Adelaide Crows grand final 2017: reflections on sports fandom

Psyched: The Standard's Dylan Hogarth, Emmalie Balnaves-Gale and Peri Strathearn get into the spirit of grand final week. Not pictured is Port fan Nick Grimm. Photo: Nick Grimm.

Psyched: The Standard's Dylan Hogarth, Emmalie Balnaves-Gale and Peri Strathearn get into the spirit of grand final week. Not pictured is Port fan Nick Grimm. Photo: Nick Grimm.

We're the pride of South Australia, we're the mighty Adelaide Crows.

I was a shy boy, not much into football, but the Crows roared into my memory in 1997. The Bay to Birdwood route was lined with supporters the day after the decider. A club-coloured truck rumbled down the Anzac Highway with us, making a hullaballoo.

We're courageous, stronger, faster and respected by our foes.

I'm not sure when I got into footy; maybe when I met my mate Tom, working as a shelf-stacker. Red, gold and navy blue threads have run through our friendship over the years.

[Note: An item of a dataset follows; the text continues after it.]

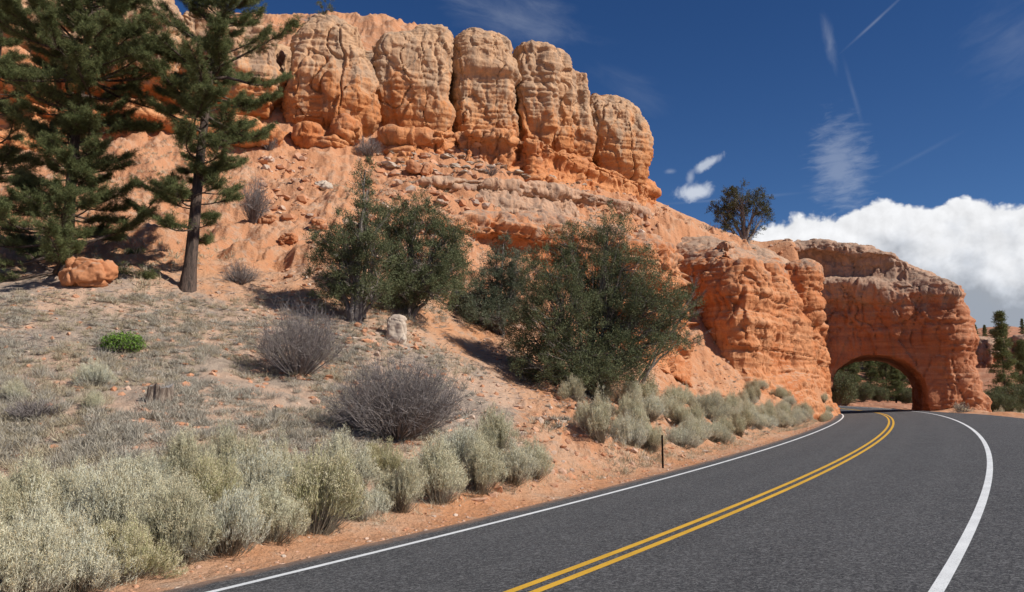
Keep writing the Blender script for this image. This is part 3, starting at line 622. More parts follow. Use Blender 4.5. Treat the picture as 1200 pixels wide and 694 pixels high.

Sport is like that: a measure of our lives, a backdrop to the mundane.

Admiration of the nation, our determination shows.

We used to dread the trek to AAMI Stadium, especially by bus; I was glad to see the back of it. Our last game there was the Showdown where a young Chad took a pack mark and goaled to put the Power ahead late, right in front of us. Then we won some tickets and had to go back a few weeks later.

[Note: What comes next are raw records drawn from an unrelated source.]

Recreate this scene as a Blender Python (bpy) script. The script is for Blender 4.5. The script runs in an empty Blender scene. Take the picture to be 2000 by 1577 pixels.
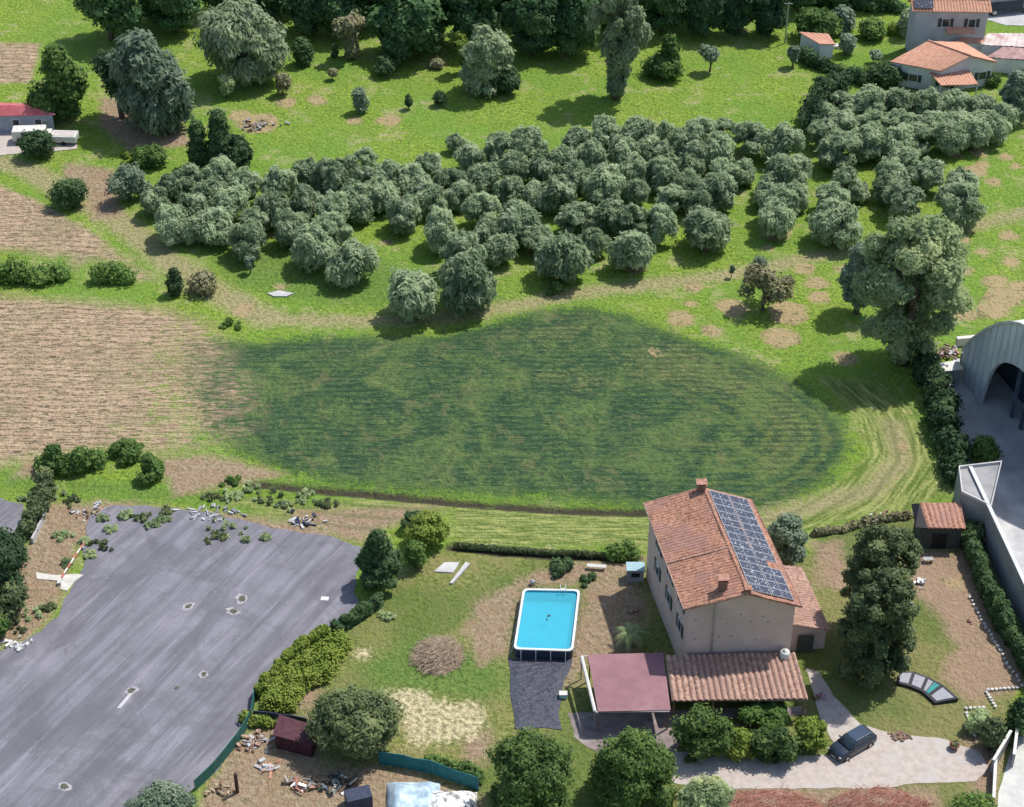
import bpy, math, random
import numpy as np
from mathutils import Vector, Matrix, noise as mnoise
R = math.radians
scene = bpy.context.scene
# ---------------------------------------------------------------- camera
H = 125.0; F = 3700.0; PITCH = R(37.0)
sp, cp = math.sin(PITCH), math.cos(PITCH)
cam_d = bpy.data.cameras.new('camera'); cam = bpy.data.objects.new('camera', cam_d)
scene.collection.objects.link(cam); scene.camera = cam
cam.location = (0, 0, H); cam.rotation_euler = (R(90) - PITCH, 0, 0)
cam_d.sensor_fit = 'HORIZONTAL'; cam_d.sensor_width = 36.0; cam_d.lens = F / 2000 * 36.0
cam_d.clip_start = 1.0; cam_d.clip_end = 6000
# ---------------------------------------------------------------- light
SUN_EL = R(60.0); AZ = math.atan2(0.80, 0.60)          # azimuth clockwise from +Y
world = bpy.data.worlds.new('World'); scene.world = world; world.use_nodes = True
wn = world.node_tree; wn.nodes.clear()
sky = wn.nodes.new('ShaderNodeTexSky'); sky.sky_type = 'NISHITA'; sky.sun_disc = False
sky.sun_elevation = SUN_EL; sky.sun_rotation = AZ; sky.air_density = 1.3; sky.dust_density = 1.2
bg = wn.nodes.new('ShaderNodeBackground'); bg.inputs['Strength'].default_value = 0.13
wo = wn.nodes.new('ShaderNodeOutputWorld')
wn.links.new(sky.outputs[0], bg.inputs[0]); wn.links.new(bg.outputs[0], wo.inputs[0])
sun_d = bpy.data.lights.new('sun', 'SUN'); sun_d.energy = 4.4; sun_d.angle = R(1.0); sun_d.color = (1.0, 0.955, 0.88)
sun = bpy.data.objects.new('sun', sun_d); scene.collection.objects.link(sun)
sv = Vector((math.sin(AZ) * math.cos(SUN_EL), math.cos(AZ) * math.cos(SUN_EL), math.sin(SUN_EL)))
sun.rotation_euler = sv.to_track_quat('Z', 'Y').to_euler(); sun.location = (60, 200, 150)
scene.view_settings.view_transform = 'Standard'; scene.view_settings.look = 'None'
scene.view_settings.exposure = 0.2; scene.view_settings.gamma = 1.0
# ---------------------------------------------------------------- helpers
def ray(x, y):
    u = (x - 1000) / F; v = -(y - 788.5) / F
    return (u, cp + v * sp, -sp + v * cp)
def P(x, y, z=0.0):
    "point of height z seen at photo pixel x, y"
    d = ray(x, y); t = (z - H) / d[2]; return Vector((d[0] * t, d[1] * t, z))
def zat(x, y, Y):
    d = ray(x, y); t = Y / d[1]; return H + d[2] * t
def SC(y): return (F * sp + (y - 788.5) * cp) / H
def link(o, parent=None):
    scene.collection.objects.link(o)
    if parent is not None: o.parent = parent
    return o
def tag(o, label=None, cat=None, group=None, kind=None):
    if label: o['label'] = label
    if cat: o['category'] = cat
    if group: o['group'] = group
    if kind: o['kind'] = kind
    return o
def empty(name, loc, rz=0.0, label=None, cat=None, group=None):
    o = bpy.data.objects.new(name, None); o.location = loc; o.rotation_euler = (0, 0, rz)
    o.empty_display_size = 0.3
    link(o); return tag(o, label, cat, group)
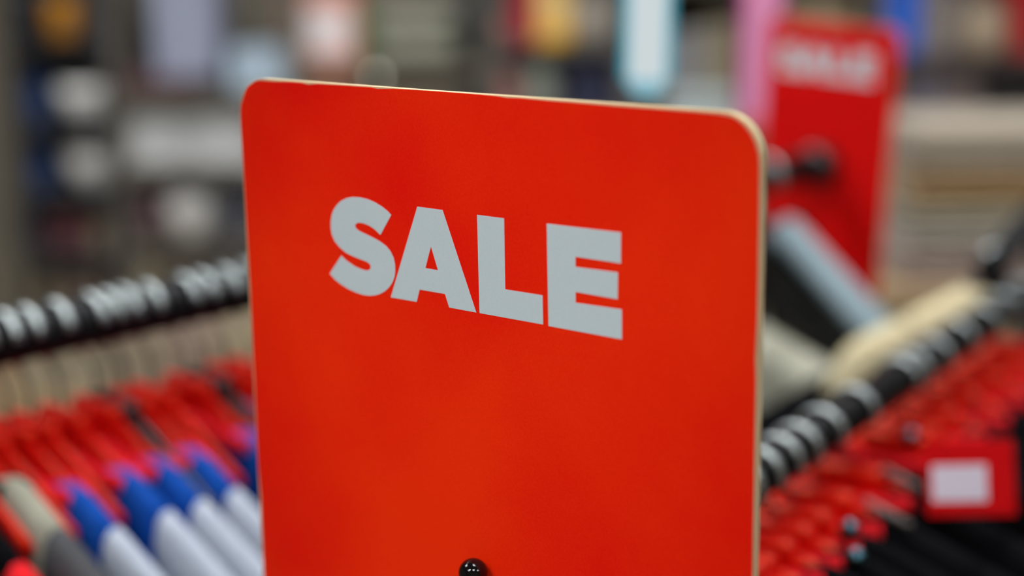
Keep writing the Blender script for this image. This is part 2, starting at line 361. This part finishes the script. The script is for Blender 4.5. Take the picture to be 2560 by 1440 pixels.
# right rack
RIGHT = [.2299, .2427, .2675, .2936, .3193, .3546, .4053, .4827, .5055, .5454, .5967, .652, .7015, .7545]
rr = make_hanger('clothes_hanger', 'red hanger', red_pl, th=.011, h=.019, hookw=.0072)
for i, s in enumerate(RIGHT):
    p = RO + RT * s; lab = 'red plastic hanger with steel hook on the right rail, %s from the large red sign' % ORD[i]
    if i == 0: place(rr, p, ANG_R); rr['label'] = lab; rr['group'] = 'red hangers on the right rail'
    else: dup(rr, p, ANG_R, lab, 'red hangers on the right rail')
bg = make_garment('sports_jacket', 'black jacket', (black_c, black_c, redc), thick=.0125, cut=(.042, .1), dip=.016)
stud_m = mat('steel_stud', (70, 108, 120), .3, metal=1)
for i, s in enumerate(RIGHT):
    p = RO + RT * s; lab = 'black jacket with red collar on the right rail, %s from the large red sign' % ORD[i]
    if i == 0: place(bg, p, ANG_R); bg['label'] = lab; bg['group'] = 'black jackets on the right rail'
    else: jk = dup(bg, p, ANG_R, lab, 'black jackets on the right rail')
    for si, ua, ub in ((.3546, .03, .058), (.4053, .022, .05)):  # thin grey rods painting the glints of clip wires
        if s == si: G().tube([(u, -.004, zarm(u, .36) + .0145) for u in (ua, (ua + ub) / 2, ub)], .0022, 8).obj('glint_rod', mat('grey_glint', (86, 80, 76), .5), jk, True)['label'] = 'short grey painted glint on the shoulder'
    gap = min([abs(s - q_) for q_ in RIGHT if q_ != s])
    (bg if i == 0 else jk).scale.y = min(1.15, gap / (2.35 * .0125))
    for si, u in ((.3193, .036), (.4827, .012), (.2936, .05)):
        if s == si: G().sphere((u, -.008, zarm(u, .36) + .0125), .0055, 16).obj('snap_button', stud_m, jk, True)['label'] = 'blue grey steel snap'
# a red swing tag on the right rail
tp = at(2425, 1195, .955)
tg = thing('swing_tag', 'red swing tag with white panel hanging among black jackets at lower right', 'price tag', tp)
tang = math.radians(-24)
TM = Matrix.Rotation(tang, 4, 'Z') @ Matrix.Rotation(math.radians(-25), 4, 'X') @ Matrix.Rotation(math.radians(-8), 4, 'Y')
G().box((0, 0, 0), (.05, .0012, .044), 0, .0005).obj('card', mat('tag_red', (170, 6, 10), .8, spec=.05), tg, xf=TM)
G().box((-.006, -.0009, -.003), (.031, .0004, .021)).obj('white_panel', mat('tag_white', (176, 166, 178), .6), tg, xf=TM)
G().tube([TM @ Vector((0, 0, .022)), Vector((.006, .018, .045))], .0007, 6).obj('cord', blk, tg)

# ------------------------------------------------------------------ second rack at right with the cream coat
CN, CT = at(2484, 660, 1.36), at(2110, 890, 1.3)
ca = CT - CN; slope_c = -(ca.z + .046) / (ca.xy.length - .02); ca.z = 0; ca.normalize()
ct = Vector((.42, .9, 0)).normalized()
rack('black clothes rail holding a cream coat, at the right edge', CN, ct, -.02, .86, (.34, .84))
DROP = -.026
place(make_hanger('coat_hanger', 'dark hanger carrying the cream coat at the right edge', blk_pl, half=.14, slope=.27, h=.02, th=.014), CN, frame_angle(ca))
place(make_garment('cream_coat', 'cream coat whose shoulder slopes down behind the right rail', (cloth('cream_wool', (176, 164, 130)),) * 3, slope=.27, thick=.017, half=.17, cut=(.022, .1), dip=.006), CN, frame_angle(ca))
DROP = -.046

# ------------------------------------------------------------------ two made-up glowing tubes for blurred bright streaks
def streak_glow(label, px, py, d, r, rgbs, strength, rim, lean=0):
    b = at(px, py, d); L_ = .55
    t = thing('streak_glow', label, 'lamp', b); t.rotation_euler = (0, lean, 0)
    n = len(rgbs)
    for k, c in enumerate(rgbs):
        G().tube([(0, 0, r + L_ * (k if k else 0) / n), (0, 0, r + L_ * (k + 1) / n)], r, 20).obj('glow_tube', mat('tube_glow_%d_%d_%d' % c, tuple(v // 5 for v in c), .5, emit=c, strength=strength, var=0, spec=.1), t, True)
    G().lathe([(r * math.cos(a), r - r * math.sin(a)) for a in [PI / 2 * (1 - q / 6) for q in range(7)]], seg=20).obj('glow_end', rim[1], t, True)
    for s in (1, -1): G().tube([(s * r * 1.06, -r * .3, r), (s * r * 1.06, -r * .3, L_)], r * .2, 8).obj('edge_strip', rim[0], t, True)
    G().lathe([(r * 1.15, L_ - .005), (r * 1.15, L_ + .03), (r * .4, L_ + .04)], seg=20).obj('top_cap', fm, t, True)
    G().tube([(0, 0, L_ + .03), (0, 0, (H - b.z) / max(.2, math.cos(lean)))], .002, 6).obj('added_cable', blk, t)
    return t
cy = mat('cyan_fringe_glow', (20, 60, 70), .4, emit=(70, 165, 185), strength=.9, var=0)  # cyan colour fringe of the bright streak, put in as glow
pk = mat('pink_edge', (190, 90, 150), .4)
streak_glow('pale white made-up glowing tube lamp with cyan rim hanging at the top centre', 1614, 246, 1.22, .0152, [(204, 214, 217)], 1, (cy, mat('cyan_end_glow', (30, 60, 70), .4, emit=(135, 188, 203), strength=.9, var=0)), math.radians(1.2))  # made up, stands for a bright reflection
streak_glow('pink made-up glowing tube lamp hanging left of the small far red sign', 1890, 335, 1.75, .021, [(206, 130, 166), (190, 156, 212), (176, 132, 194)], .95, (pk, mat('rose_end_glow', (60, 20, 30), .4, emit=(205, 95, 110), strength=.8, var=0)), math.radians(1.5))  # made up, stands for a pink bright streak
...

We're the pride of South Australia, we're the mighty Adelaide Crows.

The Crows gave Geelong a shellacking on my birthday in 2012. I was in the Riverbank Stand when Eddie kicked his goal of the year against the Kangaroos, too.

We give our best from coast to coast, where the story will be told.

Phil Walsh's death made us all realise sport is much more than sport. It is an expression of the rivalry between cities pretending warriors from rival cities are engaging in combat; it can be a distraction from dark times, personal or national. It provides a stage for compelling triumphs and, as we have seen in the US this week, protests heavy with symbolism.

As we fight the rugged battles, the flag will be our goal.

Sport brings us together and gets us talking in pubs, grandstands and around radios and TVs. You don't have to be into it to appreciate its value.

Our skill and nerve will see us through, our commitment ever grows.

I took my eldest daughter to see the first AFLW match at Thebarton Oval last summer. Gender equality is a fine concept; but holding my little girl, pointing and saying "when you grow up, you can play AFL if you want", makes it much more meaningful.

We're the pride of South Australia, we're the mighty Adelaide Crows.